Si nous parlons de mythes positifs, il nous semble que « le rêve américain » a marqué en
quelque sorte l’imaginaire des Roumains sous le communisme. Le pays de la fast food, du Coca Cola, d’Hollywood, « America » (traduction du roumain) a représenté la terre des opportunités ouvertes aux gens de toute catégorie sociale. Il faut se demander comment un pays communiste si lointain et partageant des idéologies opposées pourrait s’approprier de telles idées ? Nous mentionnons ici une seule voie : celle de la cinématographie.
Si l'on parle des régimes communistes, une des principales caractéristiques serait celle du contrôle de l’information et de l’imposition de l’image de « l’homme nouveau » comme pièce centrale de l’existence individuelle. Même si la technique d’imposition a produit des effets étendus, il faut probablement regarder de l’autre côté de la monnaie : les gens ne sont pas des marionnettes. La reprise partielle de la rhétorique officielle comme modalité de survie, les manifestations subversives de type culturel ou artistique, la production d’autres buts ou mythes positifs ont été juste quelques façons de contrecarrer une imposition qui visait à noyer toute dimension de la vie quotidienne. Ce serait juste de dire, si ces comportements se sont produits, que d'une certaine mesure le régime lui-même a donné le cadre et les outils pour son propre évitement.
Les images déroulées sur les écrans sont parlantes non seulement parce qu’elles font la publicité des acteurs qui deviennent plus tard les idoles des générations, mais aussi parce qu’elles présentent certaines façons de vivre. Nous reconnaissons souvent dans ces films l’individu doué qui réussit à gagner sans respecter les règles ou le super héros qui sauve le monde, tous situés dans des espaces en apparence accessibles au public. Des personnages interprétés par les acteurs de l’époque deviennent non seulement crédibles, mais incarnant véritablement pour leurs fans les réalités américaines. Ce « glamour » semble laisser la place progressivement, dans les années 1980, aux histoires mettant en avant des personnes ordinaires dans des situations extraordinaires, avec lesquelles les gens semblent avoir pu s’identifier encore plus.
Changer la vie ?
On sait des films américains, entre autres, que l’amour est possible pour tout le monde, que chacun peut devenir riche avec un peu de chance, que si l’on souffre nous allons être récompensés, que les mauvais sont toujours vaincus. Dans certaine mesure ces réalités sont non seulement vécues devant l’écran, mais aussi en-dehors de celui-ci, prenant les formes des conversations sur le sujet et de la mode. Si ces comportements semblent maintenant étonnants et parfois naïfs, cela se doit aussi à l’unicité des sources d’information de la période, à la clôture progressive du système et au durcissement des conditions de vie.

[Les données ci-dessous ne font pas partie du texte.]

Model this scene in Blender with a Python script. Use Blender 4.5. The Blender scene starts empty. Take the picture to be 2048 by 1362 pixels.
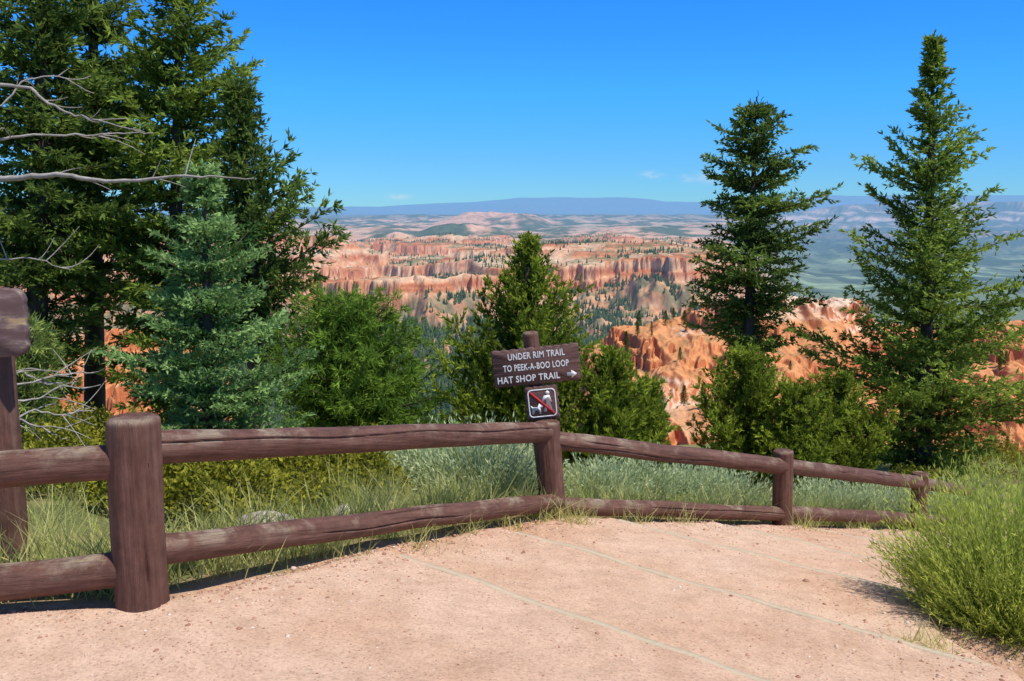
import bpy, math, numpy as np
from mathutils import Matrix, Vector
C = bpy.context.scene.collection
PI = math.pi
# ------------------------------------------------------------------ camera model
F = 1900.0; PITCH = math.radians(7.8); cp, sp = math.cos(PITCH), math.sin(PITCH); EYE = 1.6
def P(px, py, Y):
    u = (px-1024)/F; v = (681-py)/F
    d = np.array([u, cp+v*sp, -sp+v*cp]); t = Y/d[1]
    return np.array([0, 0, EYE]) + t*d
def zpix(py, Y): return P(1024, py, Y)[2]
cam = bpy.data.cameras.new('camera'); co = bpy.data.objects.new('camera', cam); C.objects.link(co)
co.location = (0, 0, EYE); co.rotation_euler = (PI/2-PITCH, 0, 0)
cam.sensor_width = 36; cam.lens = F/2048*36; cam.clip_start = .05; cam.clip_end = 250000
bpy.context.scene.camera = co
vs = bpy.context.scene.view_settings; vs.view_transform = 'Standard'; vs.look = 'None'; vs.exposure = 0
# ------------------------------------------------------------------ helpers
def sm(a, b, x):
    t = np.clip((x-a)/(b-a), 0, 1); return t*t*(3-2*t)
_perm = np.random.default_rng(7).permutation(4096)
_ga = np.random.default_rng(8).random(4096)*2*PI
_gx, _gy = np.cos(_ga), np.sin(_ga)
def perlin(x, y, seed=0):
    x = np.asarray(x, float); y = np.asarray(y, float)
    xi = np.floor(x).astype(np.int64); yi = np.floor(y).astype(np.int64)
    xf = x-xi; yf = y-yi
    u = xf*xf*xf*(xf*(xf*6-15)+10); v = yf*yf*yf*(yf*(yf*6-15)+10)
    def g(ix, iy, dx, dy):
        k = _perm[(_perm[(ix+seed*131) & 4095]+iy) & 4095]
        return _gx[k]*dx+_gy[k]*dy
    a = g(xi, yi, xf, yf); b = g(xi+1, yi, xf-1, yf); c = g(xi, yi+1, xf, yf-1); d = g(xi+1, yi+1, xf-1, yf-1)
    return 1.4*((a*(1-u)+b*u)*(1-v)+(c*(1-u)+d*u)*v)
def fbm(x, y, oct=4, seed=0, gain=.5):
    s = 0; a = 1.
    for o in range(oct):
        s = s+a*perlin(x, y, seed+o*3); x = x*2.03+11.3; y = y*2.03-7.7; a *= gain
    return s
def ridged(x, y, oct=3, seed=0):
    s = 0; a = 1.
    for o in range(oct):
        s = s+a*(1-2*np.abs(perlin(x, y, seed+o*5))); x = x*2.1+3.1; y = y*2.1+9.2; a *= .5
    return s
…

C’est indéniable que les films de l’Ouest ont fait rêver. La répression du régime après les années 1980 a eu des effets sur cet univers imaginaire : s’il s’est éteint pour quelques-uns, il est devenu le fruit interdit pour d’autres. Néanmoins, certains effets doivent avoir marqué les histoires individuelles, puisque après 1989 les mêmes gens ont accueilli avec un enthousiasme hors du commun la visite du président Clinton en Roumanie en 1997 et ont fait des compromis considérés par l’opinion internationale comme étonnants dans la relation avec les forces de l’OTAN.